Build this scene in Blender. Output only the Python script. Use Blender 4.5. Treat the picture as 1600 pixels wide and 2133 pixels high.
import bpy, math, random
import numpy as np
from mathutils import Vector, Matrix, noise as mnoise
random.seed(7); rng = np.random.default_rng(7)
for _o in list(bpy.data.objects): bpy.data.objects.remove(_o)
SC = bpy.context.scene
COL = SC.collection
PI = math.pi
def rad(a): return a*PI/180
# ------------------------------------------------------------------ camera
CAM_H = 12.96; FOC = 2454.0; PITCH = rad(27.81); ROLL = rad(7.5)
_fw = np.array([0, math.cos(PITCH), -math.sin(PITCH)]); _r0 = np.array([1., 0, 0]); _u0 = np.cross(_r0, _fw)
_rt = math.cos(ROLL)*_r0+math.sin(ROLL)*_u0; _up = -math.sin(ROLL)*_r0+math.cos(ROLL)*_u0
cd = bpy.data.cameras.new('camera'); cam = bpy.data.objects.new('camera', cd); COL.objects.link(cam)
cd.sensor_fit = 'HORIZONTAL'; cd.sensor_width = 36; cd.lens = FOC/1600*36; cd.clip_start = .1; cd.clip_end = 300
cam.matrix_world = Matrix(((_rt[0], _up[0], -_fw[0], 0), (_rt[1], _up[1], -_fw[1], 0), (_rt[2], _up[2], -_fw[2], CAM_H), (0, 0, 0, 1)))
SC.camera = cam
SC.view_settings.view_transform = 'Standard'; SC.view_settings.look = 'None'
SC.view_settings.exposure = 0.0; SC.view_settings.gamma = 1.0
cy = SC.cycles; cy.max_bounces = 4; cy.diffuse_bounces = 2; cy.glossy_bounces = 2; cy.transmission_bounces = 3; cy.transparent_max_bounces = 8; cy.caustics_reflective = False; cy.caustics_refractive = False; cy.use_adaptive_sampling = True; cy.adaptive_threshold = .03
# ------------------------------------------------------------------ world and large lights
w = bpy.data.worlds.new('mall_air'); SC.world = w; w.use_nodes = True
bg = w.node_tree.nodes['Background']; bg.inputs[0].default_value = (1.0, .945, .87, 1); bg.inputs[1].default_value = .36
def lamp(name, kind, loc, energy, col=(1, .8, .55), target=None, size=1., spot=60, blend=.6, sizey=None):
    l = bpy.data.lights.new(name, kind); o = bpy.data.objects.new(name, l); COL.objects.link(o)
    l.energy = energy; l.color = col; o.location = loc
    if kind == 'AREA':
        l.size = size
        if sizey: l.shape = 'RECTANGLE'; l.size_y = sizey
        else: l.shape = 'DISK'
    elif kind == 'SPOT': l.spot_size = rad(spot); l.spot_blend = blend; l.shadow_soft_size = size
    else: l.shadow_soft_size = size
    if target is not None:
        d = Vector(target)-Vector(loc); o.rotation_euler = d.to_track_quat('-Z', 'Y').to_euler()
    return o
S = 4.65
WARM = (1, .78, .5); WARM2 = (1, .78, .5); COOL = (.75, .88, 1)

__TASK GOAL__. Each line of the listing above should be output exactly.

__CORRECT RESPONSE__.
Build this scene in Blender. Output only the Python script. Use Blender 4.5. Treat the picture as 1600 pixels wide and 2133 pixels high.
import bpy, math, random
import numpy as np
from mathutils import Vector, Matrix, noise as mnoise
random.seed(7); rng = np.random.default_rng(7)
for _o in list(bpy.data.objects): bpy.data.objects.remove(_o)
SC = bpy.context.scene
COL = SC.collection
PI = math.pi
def rad(a): return a*PI/180
# ------------------------------------------------------------------ camera
CAM_H = 12.96; FOC = 2454.0; PITCH = rad(27.81); ROLL = rad(7.5)
_fw = np.array([0, math.cos(PITCH), -math.sin(PITCH)]); _r0 = np.array([1., 0, 0]); _u0 = np.cross(_r0, _fw)
_rt = math.cos(ROLL)*_r0+math.sin(ROLL)*_u0; _up = -math.sin(ROLL)*_r0+math.cos(ROLL)*_u0
cd = bpy.data.cameras.new('camera'); cam = bpy.data.objects.new('camera', cd); COL.objects.link(cam)
cd.sensor_fit = 'HORIZONTAL'; cd.sensor_width = 36; cd.lens = FOC/1600*36; cd.clip_start = .1; cd.clip_end = 300
cam.matrix_world = Matrix(((_rt[0], _up[0], -_fw[0], 0), (_rt[1], _up[1], -_fw[1], 0), (_rt[2], _up[2], -_fw[2], CAM_H), (0, 0, 0, 1)))
SC.camera = cam
SC.view_settings.view_transform = 'Standard'; SC.view_settings.look = 'None'
SC.view_settings.exposure = 0.0; SC.view_settings.gamma = 1.0
cy = SC.cycles; cy.max_bounces = 4; cy.diffuse_bounces = 2; cy.glossy_bounces = 2; cy.transmission_bounces = 3; cy.transparent_max_bounces = 8; cy.caustics_reflective = False; cy.caustics_refractive = False; cy.use_adaptive_sampling = True; cy.adaptive_threshold = .03
# ------------------------------------------------------------------ world and large lights
w = bpy.data.worlds.new('mall_air'); SC.world = w; w.use_nodes = True
bg = w.node_tree.nodes['Background']; bg.inputs[0].default_value = (1.0, .945, .87, 1); bg.inputs[1].default_value = .36
def lamp(name, kind, loc, energy, col=(1, .8, .55), target=None, size=1., spot=60, blend=.6, sizey=None):
    l = bpy.data.lights.new(name, kind); o = bpy.data.objects.new(name, l); COL.objects.link(o)
    l.energy = energy; l.color = col; o.location = loc
    if kind == 'AREA':
        l.size = size
        if sizey: l.shape = 'RECTANGLE'; l.size_y = sizey
        else: l.shape = 'DISK'
    elif kind == 'SPOT': l.spot_size = rad(spot); l.spot_blend = blend; l.shadow_soft_size = size
    else: l.shadow_soft_size = size
    if target is not None:
        d = Vector(target)-Vector(loc); o.rotation_euler = d.to_track_quat('-Z', 'Y').to_euler()
    return o
S = 4.65
WARM = (1, .78, .5); WARM2 = (1, .78, .5); COOL = (.75, .88, 1)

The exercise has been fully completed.